一人でやるのは少々怖いので、できれば他の人とやってみることをお勧めします。もちろん、先生にお願いしても良いかもしれません。右手を支えてもらって、脱力したときに相手が顔をしかめるくらい重量 がかかれば正解。人間の腕は結構重いもので、背の低い・腕の細い女性でもかなりの重量 になります。ちなみに、僕は多くの女性より腕の骨格が細く、手首を握ると爪が完全に隠れてしまうほどですが、生徒に腕を持たせると「すっごく重い!」と言ってびっくりします。逆に、体格のよい男性でも、やってみると驚くほど腕が軽い人がいます。これは、「肩で変形している」場合がほとんどだと思います。

右手も左手も実験してみましょう。「右はできるけど左は出来ない(ないし反対)」という可能性もあるからです。

これができないと、右手では「重みが弓に伝わらない(楽器が鳴らない・大きな音が出ないなど)」、左手では「運動性能が落ちる(指が速く動かない・ポジション移動がスムーズに行かない・ヴィヴラートがかけられない、固いなど)」という症状が出てしまうことがほとんどです。無理にやろうとすると、音をつぶしてしまったり肘を痛めたりしてしまう可能性があります。

対策はいろいろ考えられますが、基本的には「肩をフリーにする」感覚を覚えることにつきます。上記の実験で腕の重みに自信がない方は、次のような実験もしてみましょう。

まっすぐに立ち、なるべく身体を楽にします。そして腰を少しずつ前に曲げていきます。肩と首は力を入れないように注意してください。顔が真下を向くぐらいまで傾けます。その時、腕も首も「重力に従って」真下に向かおうとしているはずです。この時点で、腕が変な方向を向いていたらアウトです。初めからやり直してください。(人によっては、まっすぐ立っている時点ですでに肩が固定されている場合があります。むしろ、初めから腰を曲げて、腕が地面 に向かってまっすぐ落ちるようにすることから始めた方が良い場合もあります。)

顔が真下に向くほどかがんだら、腰から身体を左右に揺すってみます。腕が自由に・ランダムに動くはずです。肩に沿って平行に動いていたら、それは肩が自由になっていない証拠。こうして、「肩をフリーにする感覚」を理解します。続けて、下を向いたまま、手で何かを持ってみます。そして、同じように身体を振る。ものを持つことによって、肩や肘に力が入っていると、先程のようなランダムな動きが少なくなります。
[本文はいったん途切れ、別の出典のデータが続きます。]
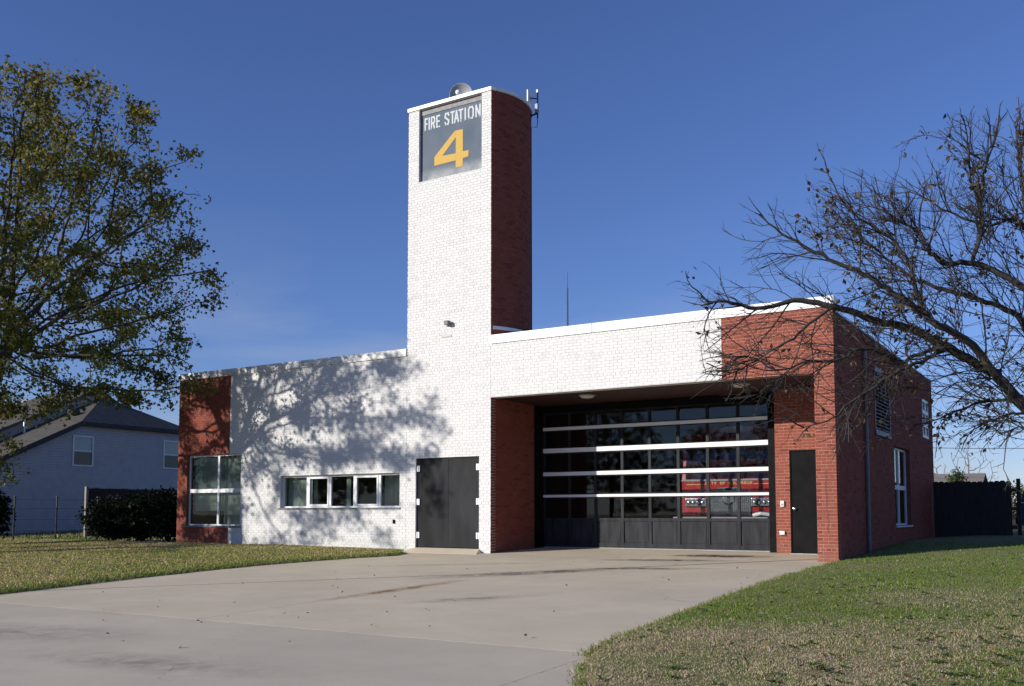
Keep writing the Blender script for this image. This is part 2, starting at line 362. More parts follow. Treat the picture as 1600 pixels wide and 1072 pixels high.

こういったチェックを、今度は普通に立って行います。この「肩をフリーにする」感覚が身に付かないと、脱力の意味は半減し、ボウイング筋を使うこともできなくなります。特に右手は、十分な重みを使えないことになり、楽器がよく鳴りません。

このような脱力作業の確認は、実際のレッスンで先生が見ながらやるのがもちろん効率が良いので、自分でやってみてよくわからなければ、レッスンで見てもらってください。